In other words, simply matching based on keywords is not good enough—we need a way to determine the importance or reputation of a website. This seems subjective, but it was understood to be a problem that needed solving—at the same time, there were "directories" that were keyword or topic-based lists of websites that were curated by humans.
PageRank is an algorithm that attempts to solve this "page ranking" problem (though the algorithm is really named for Larry Page). There are two pieces here to set up.
How are scores computed? The idea is based on the idea of citation counts: roughly speaking, a more important page is likely to receive more inbound links. But this assumes that every inbound link is equally important. In fact, if an inbound link comes from a highly reputable source, it should have a higher score. So an originating webpage's score contributes to the score of a page that it links to.

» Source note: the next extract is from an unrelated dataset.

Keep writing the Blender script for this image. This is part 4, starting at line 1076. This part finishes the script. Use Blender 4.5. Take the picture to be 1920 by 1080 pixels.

There is one possible pitfall here: that this score can be gamed. One immediate thing we can do is discard any self-links. Even then, one can imagine a scenario where someone tries to "trade favours" by running a large website that becomes reputable by promising links to other pages. To counter this, the amount that a page contributes to outgoing links is scaled by the total number of its outgoing links. That is, if page $i$ has score $x_i$ and has $n_i$ outgoing links, then each link provides $\frac{x_i}{n_i}$ to the receiving page. This leads us to the following setup.
This seems to produce a bit of a chicken-and-egg scenario: in order to compute $x_1$, we need to know $x_3$ and $x_4$, but to compute both of those we would need to know $x_1$. However, what we have is really just a system of linear equations and we would like to solve for the $x_i$'s. Our example gives us the system \begin{align*} 1 x_3 + \frac 1 2 x_4 &= x_1 \\ \frac 1 3 x_1 &= x_2 \\ \frac 1 3 x_1 + \frac 1 2 x_2 +\frac 1 2 x_4 &= x_3 \\ \frac 1 3 x_1 + \frac 1 2 x_2 &= x_4 \end{align*} When viewed in matrix-vector form, we have the equation \[\begin{bmatrix} 0 & 0 & 1 & \frac 1 2 \\ \frac 1 3 & 0 & 0 & 0 \\ \frac 1 3 & \frac 1 2 & 0 & \frac 1 2 \\ \frac 1 3 & \frac 1 2 & 0 & 0 \end{bmatrix} \begin{bmatrix} x_1 \\ x_2 \\ x_3 \\ x_4 \end{bmatrix} = \begin{bmatrix} x_1 \\ x_2 \\ x_3 \\ x_4 \end{bmatrix}. \]
Disentangling this, we see that we have what amounts to an adjacency matrix weighted by the number of outgoing edges in each node. The resulting equation looks a bit strange at first:$A \mathbf x = \mathbf x$. If we squint hard enough, we notice that this is really describing an eigenvector with eigenvalue 1. The question we are then faced with is whether there exists a vector $\mathbf x^*$ such that $A \mathbf x^* = \mathbf x^*$—in other words, does $A$ have 1 as an eigenvalue?